Another side to the area was starkly embodied by Jacob’s Island, a riverside slum depicted by Charles Dickens in Oliver Twist. The island lay east of St Saviours Dock and south of Bermondsey Wall, where the now-hidden River Neckinger enters the Thames.
Bermondsey’s growth was encouraged by the opening of the capital’s first passenger railway, from Spa Road to Deptford, in 1836; it was soon extended from London Bridge to Greenwich.
The borough’s population grew rapidly from 27,465 in 1851 to 136,660 in 1891. Southwark Park Road developed into its main shopping street and Southwark Park its only significant open space. The continuing importance of the leather trade was illustrated by the building of the Leather Market on Weston Street in 1833 and the ornate Leather, Hide and Wool Exchange on the corner of Leathermarket Street in the late 1870s, when St Crispin’s Church was dedicated to the patron saint of leather and shoes.
The Bermondsey wharves brought food processing as an industrial spin-off, and Hartley’s Jams established a factory on Rothsay Street.

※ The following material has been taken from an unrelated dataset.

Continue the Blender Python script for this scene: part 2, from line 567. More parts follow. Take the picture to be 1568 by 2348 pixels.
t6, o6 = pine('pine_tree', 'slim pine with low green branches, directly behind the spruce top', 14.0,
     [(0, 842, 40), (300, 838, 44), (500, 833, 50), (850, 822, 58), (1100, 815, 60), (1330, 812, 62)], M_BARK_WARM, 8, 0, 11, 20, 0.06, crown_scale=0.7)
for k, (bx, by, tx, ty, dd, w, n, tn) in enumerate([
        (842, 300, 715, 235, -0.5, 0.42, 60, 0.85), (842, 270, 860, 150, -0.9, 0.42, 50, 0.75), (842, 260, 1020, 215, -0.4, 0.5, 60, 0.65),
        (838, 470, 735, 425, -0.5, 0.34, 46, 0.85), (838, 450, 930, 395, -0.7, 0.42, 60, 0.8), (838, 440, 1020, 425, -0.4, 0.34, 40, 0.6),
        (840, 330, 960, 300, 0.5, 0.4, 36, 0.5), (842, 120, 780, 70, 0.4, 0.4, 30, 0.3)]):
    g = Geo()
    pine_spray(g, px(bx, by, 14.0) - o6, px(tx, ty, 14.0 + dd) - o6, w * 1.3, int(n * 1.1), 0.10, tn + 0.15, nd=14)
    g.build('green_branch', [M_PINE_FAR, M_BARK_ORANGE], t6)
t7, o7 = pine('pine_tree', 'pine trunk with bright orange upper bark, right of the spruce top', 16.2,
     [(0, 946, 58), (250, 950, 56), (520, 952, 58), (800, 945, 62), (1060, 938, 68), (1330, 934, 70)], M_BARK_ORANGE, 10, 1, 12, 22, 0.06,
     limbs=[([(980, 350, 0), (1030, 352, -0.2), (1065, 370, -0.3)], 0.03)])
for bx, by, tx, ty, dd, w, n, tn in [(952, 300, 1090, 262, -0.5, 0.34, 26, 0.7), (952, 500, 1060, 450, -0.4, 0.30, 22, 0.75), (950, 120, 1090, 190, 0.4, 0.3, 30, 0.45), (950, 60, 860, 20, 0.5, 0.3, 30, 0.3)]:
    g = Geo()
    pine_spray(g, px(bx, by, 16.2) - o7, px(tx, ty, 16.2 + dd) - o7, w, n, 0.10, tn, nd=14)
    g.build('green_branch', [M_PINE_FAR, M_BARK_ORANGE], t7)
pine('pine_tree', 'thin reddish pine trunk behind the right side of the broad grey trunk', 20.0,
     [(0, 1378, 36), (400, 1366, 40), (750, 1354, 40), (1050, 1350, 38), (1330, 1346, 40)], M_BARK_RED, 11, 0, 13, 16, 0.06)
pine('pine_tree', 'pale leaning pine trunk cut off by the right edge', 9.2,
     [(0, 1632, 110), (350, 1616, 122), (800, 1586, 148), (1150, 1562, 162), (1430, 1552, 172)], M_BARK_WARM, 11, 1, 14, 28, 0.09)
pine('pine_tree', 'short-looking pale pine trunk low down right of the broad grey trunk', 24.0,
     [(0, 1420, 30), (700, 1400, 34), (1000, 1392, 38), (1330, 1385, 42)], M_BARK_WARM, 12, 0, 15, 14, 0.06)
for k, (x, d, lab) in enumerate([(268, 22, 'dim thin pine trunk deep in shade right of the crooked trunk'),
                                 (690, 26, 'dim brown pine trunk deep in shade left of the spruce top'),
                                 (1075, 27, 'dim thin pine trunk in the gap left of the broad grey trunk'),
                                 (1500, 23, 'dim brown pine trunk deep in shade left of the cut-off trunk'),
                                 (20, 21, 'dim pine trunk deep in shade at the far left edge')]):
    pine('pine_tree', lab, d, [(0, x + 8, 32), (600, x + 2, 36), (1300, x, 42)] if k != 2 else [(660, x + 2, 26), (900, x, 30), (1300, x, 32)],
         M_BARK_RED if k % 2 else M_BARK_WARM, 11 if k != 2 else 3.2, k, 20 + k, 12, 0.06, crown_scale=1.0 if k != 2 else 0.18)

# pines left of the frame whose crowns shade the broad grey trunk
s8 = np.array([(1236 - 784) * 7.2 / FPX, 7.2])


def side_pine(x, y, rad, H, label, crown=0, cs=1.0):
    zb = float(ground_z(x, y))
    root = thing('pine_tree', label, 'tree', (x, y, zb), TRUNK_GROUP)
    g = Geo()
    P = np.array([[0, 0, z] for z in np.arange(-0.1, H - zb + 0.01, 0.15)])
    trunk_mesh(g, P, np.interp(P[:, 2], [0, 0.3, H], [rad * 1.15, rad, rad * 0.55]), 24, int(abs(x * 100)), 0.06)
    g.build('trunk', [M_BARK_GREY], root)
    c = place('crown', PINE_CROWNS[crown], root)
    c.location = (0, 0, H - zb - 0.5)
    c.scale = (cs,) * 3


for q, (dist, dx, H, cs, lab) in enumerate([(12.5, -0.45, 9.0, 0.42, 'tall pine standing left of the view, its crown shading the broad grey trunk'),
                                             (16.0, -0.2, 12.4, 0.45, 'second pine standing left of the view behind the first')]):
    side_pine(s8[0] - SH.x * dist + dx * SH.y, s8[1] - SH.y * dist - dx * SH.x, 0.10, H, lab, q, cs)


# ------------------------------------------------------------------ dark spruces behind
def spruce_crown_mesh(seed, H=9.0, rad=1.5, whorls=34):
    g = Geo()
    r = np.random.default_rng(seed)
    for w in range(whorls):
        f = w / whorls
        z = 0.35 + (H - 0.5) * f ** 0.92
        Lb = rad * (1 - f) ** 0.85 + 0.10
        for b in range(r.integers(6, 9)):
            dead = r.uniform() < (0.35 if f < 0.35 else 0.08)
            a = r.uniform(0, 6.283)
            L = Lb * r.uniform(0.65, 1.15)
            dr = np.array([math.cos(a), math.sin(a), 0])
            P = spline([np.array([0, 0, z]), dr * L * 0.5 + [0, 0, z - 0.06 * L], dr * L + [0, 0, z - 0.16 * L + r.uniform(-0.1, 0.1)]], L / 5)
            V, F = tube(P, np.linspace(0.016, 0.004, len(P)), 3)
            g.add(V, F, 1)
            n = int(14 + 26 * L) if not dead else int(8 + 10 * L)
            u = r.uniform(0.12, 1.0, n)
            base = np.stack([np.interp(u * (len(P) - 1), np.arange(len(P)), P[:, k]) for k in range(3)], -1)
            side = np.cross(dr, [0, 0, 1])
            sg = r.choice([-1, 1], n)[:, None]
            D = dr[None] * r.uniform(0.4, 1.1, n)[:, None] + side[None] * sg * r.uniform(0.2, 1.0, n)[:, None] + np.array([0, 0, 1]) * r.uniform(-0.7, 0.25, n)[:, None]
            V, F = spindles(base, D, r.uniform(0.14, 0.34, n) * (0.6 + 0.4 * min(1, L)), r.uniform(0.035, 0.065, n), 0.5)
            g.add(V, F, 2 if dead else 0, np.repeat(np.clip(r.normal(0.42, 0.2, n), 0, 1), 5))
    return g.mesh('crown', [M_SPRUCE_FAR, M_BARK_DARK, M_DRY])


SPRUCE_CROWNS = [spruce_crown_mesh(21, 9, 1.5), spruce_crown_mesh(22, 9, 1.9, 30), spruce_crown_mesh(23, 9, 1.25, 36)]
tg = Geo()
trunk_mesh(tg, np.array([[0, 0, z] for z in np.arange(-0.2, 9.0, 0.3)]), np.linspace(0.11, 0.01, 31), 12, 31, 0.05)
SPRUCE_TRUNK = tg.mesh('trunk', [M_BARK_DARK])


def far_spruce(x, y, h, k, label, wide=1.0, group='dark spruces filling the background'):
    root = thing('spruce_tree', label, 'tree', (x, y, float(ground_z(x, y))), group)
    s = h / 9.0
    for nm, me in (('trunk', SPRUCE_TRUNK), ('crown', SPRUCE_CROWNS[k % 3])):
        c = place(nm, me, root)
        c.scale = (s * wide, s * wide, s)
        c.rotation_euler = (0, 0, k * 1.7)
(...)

The living conditions of the urban poor inspired the work of the philanthropist and MP Alfred Salter, whose wife Ada became mayor of Bermondsey in 1922. She and her fellow councillors were active in replacing slums with ‘modern’ tenements, planting trees and turning open spaces into playgrounds. The area suffered greatly in the Second World War and post-war rebuilding did not treat it kindly. Industries such as leather died away but the Leather Market and the neighbouring Exchange were saved from demolition in 1993 and converted into workspaces.
The regeneration of the warehouses to the east of Tower Bridge at Shad Thames has brought the Design Museum and other attractions. The fashion designer and Bermondsey resident Zandra Rhodes established the Fashion and Textile Museum at 83 Bermondsey Street. Dozens of bric-à-brac stalls operate at the Friday morning antiques market in Bermondsey Square. There are also warehouse-based antiques dealers in Bermondsey Street and Tower Bridge Road.